Planned multi-modal transport, the only solution

Planned multi-modal transport, the only solution

The app-based cab aggregators may provide transport on demand, but we cannot rely on them for long. Reason: They work more on the principle of making hay while the sun shines rather than providing a reliable transport.
A visit to the Ola and Uber support accounts on social media websites will throw up thousands of complaints regarding charging of exorbitant fares, drivers cancelling the duty, misbehaviour of drivers. Happy riders are rare given that not many bother to express it.

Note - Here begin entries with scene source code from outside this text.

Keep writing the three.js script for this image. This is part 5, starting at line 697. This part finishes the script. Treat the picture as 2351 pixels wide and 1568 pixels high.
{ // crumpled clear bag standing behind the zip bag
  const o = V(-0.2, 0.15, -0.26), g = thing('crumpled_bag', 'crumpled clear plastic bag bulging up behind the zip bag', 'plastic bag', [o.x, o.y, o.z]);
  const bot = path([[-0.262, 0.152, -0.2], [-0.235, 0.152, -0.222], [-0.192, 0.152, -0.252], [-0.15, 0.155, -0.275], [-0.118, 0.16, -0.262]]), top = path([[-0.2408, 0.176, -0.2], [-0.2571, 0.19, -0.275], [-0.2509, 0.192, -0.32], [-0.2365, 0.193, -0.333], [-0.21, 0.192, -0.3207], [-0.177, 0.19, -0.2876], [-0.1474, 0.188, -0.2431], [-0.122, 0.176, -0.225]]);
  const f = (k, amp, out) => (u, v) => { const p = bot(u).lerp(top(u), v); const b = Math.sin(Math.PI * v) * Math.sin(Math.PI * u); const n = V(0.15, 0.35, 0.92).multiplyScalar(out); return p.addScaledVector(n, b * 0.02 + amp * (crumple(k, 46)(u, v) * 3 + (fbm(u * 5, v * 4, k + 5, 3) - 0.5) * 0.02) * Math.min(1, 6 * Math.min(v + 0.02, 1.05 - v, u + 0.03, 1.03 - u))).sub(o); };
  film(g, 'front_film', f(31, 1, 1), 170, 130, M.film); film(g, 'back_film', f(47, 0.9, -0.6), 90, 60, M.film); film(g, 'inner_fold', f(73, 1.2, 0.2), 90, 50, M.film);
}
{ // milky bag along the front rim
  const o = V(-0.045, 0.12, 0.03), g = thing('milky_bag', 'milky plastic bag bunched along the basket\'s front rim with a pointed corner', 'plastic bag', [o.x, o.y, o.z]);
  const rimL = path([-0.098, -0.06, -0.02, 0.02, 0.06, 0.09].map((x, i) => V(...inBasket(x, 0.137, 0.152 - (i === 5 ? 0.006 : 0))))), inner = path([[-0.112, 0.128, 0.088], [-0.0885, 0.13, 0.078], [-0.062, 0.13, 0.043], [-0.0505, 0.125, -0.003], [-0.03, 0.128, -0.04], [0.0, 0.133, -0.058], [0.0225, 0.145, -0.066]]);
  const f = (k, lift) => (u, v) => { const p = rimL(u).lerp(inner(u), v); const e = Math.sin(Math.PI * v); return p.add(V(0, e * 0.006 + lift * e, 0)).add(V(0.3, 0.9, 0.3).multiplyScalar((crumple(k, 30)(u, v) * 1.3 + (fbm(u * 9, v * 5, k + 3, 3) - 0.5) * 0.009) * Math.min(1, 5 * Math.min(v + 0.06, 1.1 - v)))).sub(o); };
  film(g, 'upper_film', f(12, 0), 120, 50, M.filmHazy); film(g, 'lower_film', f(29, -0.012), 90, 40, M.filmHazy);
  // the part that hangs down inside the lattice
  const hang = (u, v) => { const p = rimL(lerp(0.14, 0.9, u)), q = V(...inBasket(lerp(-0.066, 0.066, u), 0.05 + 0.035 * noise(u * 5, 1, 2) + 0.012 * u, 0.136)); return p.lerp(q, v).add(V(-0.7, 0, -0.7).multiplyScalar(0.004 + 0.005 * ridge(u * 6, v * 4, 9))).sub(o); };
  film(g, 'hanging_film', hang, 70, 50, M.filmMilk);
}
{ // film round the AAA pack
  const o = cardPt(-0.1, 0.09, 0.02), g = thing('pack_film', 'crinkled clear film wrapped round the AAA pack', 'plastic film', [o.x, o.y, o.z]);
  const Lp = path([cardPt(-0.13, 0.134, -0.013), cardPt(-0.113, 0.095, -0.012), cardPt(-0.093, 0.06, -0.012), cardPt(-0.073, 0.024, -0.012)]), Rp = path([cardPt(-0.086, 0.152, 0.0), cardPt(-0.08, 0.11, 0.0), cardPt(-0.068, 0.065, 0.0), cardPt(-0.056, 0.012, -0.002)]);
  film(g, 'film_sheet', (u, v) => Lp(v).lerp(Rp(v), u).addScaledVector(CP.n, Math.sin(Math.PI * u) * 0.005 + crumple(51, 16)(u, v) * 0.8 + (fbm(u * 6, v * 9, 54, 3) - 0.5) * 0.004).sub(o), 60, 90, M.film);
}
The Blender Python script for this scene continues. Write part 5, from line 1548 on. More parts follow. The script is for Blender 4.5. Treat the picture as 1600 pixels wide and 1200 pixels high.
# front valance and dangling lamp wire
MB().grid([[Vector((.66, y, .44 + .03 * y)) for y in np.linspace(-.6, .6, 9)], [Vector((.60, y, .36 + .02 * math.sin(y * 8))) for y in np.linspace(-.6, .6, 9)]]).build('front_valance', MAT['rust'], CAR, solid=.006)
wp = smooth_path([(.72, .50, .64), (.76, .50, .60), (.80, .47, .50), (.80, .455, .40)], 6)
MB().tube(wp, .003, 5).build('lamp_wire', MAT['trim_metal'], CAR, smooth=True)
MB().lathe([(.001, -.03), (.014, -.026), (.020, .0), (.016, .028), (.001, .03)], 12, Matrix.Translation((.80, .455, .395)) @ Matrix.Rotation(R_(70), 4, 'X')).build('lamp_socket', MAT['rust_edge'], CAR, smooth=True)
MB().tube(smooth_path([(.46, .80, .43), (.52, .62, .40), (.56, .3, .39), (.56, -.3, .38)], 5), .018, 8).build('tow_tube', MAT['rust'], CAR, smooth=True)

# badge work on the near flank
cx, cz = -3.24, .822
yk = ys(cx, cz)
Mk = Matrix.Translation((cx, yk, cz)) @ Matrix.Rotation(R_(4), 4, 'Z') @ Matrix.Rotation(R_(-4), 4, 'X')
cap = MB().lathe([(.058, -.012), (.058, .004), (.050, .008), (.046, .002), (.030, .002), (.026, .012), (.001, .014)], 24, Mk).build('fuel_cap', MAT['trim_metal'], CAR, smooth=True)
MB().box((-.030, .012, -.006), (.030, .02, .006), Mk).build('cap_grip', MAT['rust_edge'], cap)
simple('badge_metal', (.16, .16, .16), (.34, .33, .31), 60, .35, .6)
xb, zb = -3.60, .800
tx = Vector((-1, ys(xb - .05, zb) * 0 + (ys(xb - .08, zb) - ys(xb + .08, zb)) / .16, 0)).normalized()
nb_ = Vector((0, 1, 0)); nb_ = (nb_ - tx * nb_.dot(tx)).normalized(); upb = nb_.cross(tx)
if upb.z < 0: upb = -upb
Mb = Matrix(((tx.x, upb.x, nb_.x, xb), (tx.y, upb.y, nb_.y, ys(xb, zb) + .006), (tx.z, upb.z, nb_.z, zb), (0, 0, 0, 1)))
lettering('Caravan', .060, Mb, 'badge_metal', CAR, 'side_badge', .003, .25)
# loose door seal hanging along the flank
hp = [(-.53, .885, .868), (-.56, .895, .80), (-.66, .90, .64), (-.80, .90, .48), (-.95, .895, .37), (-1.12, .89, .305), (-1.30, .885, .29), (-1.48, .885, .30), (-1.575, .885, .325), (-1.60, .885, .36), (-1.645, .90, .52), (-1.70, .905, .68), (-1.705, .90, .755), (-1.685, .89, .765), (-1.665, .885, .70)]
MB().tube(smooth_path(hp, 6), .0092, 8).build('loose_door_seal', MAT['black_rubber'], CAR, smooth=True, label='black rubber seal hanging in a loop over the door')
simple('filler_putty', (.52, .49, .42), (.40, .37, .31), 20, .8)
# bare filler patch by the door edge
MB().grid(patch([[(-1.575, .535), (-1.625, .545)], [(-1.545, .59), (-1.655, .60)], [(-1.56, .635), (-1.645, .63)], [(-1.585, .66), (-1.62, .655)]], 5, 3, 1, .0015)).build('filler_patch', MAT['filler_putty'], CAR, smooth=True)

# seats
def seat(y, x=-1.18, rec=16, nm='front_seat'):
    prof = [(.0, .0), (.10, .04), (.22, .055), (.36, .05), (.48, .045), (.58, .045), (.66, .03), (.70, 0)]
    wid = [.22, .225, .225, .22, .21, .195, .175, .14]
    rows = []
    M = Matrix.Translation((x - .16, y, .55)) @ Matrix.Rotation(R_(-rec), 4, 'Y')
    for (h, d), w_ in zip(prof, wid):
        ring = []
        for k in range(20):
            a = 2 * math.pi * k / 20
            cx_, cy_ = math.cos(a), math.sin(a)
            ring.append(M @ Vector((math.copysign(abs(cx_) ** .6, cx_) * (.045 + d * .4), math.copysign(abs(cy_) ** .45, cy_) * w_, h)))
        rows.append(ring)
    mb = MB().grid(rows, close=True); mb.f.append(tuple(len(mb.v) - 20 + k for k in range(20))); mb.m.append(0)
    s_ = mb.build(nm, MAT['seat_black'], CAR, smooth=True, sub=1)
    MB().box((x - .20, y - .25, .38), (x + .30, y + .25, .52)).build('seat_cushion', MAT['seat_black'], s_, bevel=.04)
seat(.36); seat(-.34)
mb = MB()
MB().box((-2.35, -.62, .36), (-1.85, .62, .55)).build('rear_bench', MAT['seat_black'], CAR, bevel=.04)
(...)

What riders do not seem to realise is the pure business ethics of the aggregators. “While Ola and Uber come to our rescue many a time, we should understand that it is profit and not service that inspires them,” said an industry insider who has written about cab aggregators for scholarly journals.

He noted how Ola and Uber offer a product without taking immediate responsibility. “Everything happens on digital platform. It is as if they are removed from the physical world. But it comes with a price. You just don't know whom to approach when you want to complain,” he said.

While the on-demand transport and ride-sharing help reduce traffic congestion, it is still too expensive for somebody to rely on cab aggregators.

In the UITP conference in March, Lewis M Fulton, Director, Sustainable Transportation Energy Pathways Programme, Institute of Transportation Studies, University of California, had said, “For metropolitan cities facing ever-growing traffic snarls, the solution is an efficient public transport driven by data.”

Stressing the need for multi-modal transport solutions in cities, Rajarshi Sahai, a strategy consultant with specialisation in smart cities, remembers the incident at WRI India's 2016 conference on transport. There, he was "the neutral party between public bus service providers on one side and private bus aggregators on the other.”

“Interestingly, both sides together were still too short in meeting the demand for public transport,” he said.
Bengaluru’s chaotic and unplanned growth in the last few decades has made it difficult for people to access even basic needs. In this scenario, different modes of transport, both public and private, are necessary to fulfil the mobility needs of commuters.

This system should be aided by sound data on travel patterns, gaps in connectivity and needs of commuters. As a starter, authorities should take steps to integrate BMTC with Namma Metro.